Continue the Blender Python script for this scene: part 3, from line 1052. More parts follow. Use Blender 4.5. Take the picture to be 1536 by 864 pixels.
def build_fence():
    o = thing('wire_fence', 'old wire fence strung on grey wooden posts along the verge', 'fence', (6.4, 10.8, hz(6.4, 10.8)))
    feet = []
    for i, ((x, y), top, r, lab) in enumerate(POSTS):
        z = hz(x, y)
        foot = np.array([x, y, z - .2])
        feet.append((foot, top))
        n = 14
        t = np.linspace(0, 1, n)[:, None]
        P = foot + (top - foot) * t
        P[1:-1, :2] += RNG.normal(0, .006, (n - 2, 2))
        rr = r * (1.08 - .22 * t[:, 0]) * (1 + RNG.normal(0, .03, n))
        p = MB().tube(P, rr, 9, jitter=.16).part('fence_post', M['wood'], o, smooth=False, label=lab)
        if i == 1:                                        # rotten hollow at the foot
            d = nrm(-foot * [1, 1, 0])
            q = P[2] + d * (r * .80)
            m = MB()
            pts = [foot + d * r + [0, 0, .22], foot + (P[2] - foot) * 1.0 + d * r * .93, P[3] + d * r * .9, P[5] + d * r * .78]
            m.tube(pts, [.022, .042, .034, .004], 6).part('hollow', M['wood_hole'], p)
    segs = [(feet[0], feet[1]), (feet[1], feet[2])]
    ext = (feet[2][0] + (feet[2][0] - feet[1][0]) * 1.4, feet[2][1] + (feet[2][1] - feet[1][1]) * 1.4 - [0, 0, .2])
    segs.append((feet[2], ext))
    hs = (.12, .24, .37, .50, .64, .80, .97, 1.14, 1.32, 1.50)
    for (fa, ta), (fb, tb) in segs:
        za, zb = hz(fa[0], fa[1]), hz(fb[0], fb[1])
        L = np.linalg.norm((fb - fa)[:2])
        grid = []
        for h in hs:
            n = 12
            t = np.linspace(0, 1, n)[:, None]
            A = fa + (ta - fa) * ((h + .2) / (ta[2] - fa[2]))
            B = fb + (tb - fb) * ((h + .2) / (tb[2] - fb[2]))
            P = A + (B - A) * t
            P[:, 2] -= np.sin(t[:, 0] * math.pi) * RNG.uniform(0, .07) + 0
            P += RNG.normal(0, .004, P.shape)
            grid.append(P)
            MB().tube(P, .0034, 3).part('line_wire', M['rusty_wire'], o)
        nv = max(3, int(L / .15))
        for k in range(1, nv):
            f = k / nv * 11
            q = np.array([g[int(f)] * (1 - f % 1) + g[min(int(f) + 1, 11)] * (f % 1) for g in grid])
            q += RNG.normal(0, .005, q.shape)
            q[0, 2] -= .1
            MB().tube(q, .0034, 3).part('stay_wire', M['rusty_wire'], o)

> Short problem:
Copy out every line of the data that includes the word "part".

> Result:
Continue the Blender Python script for this scene: part 3, from line 1052. More parts follow. Use Blender 4.5. Take the picture to be 1536 by 864 pixels.
        p = MB().tube(P, rr, 9, jitter=.16).part('fence_post', M['wood'], o, smooth=False, label=lab)
            m.tube(pts, [.022, .042, .034, .004], 6).part('hollow', M['wood_hole'], p)
            MB().tube(P, .0034, 3).part('line_wire', M['rusty_wire'], o)
            MB().tube(q, .0034, 3).part('stay_wire', M['rusty_wire'], o)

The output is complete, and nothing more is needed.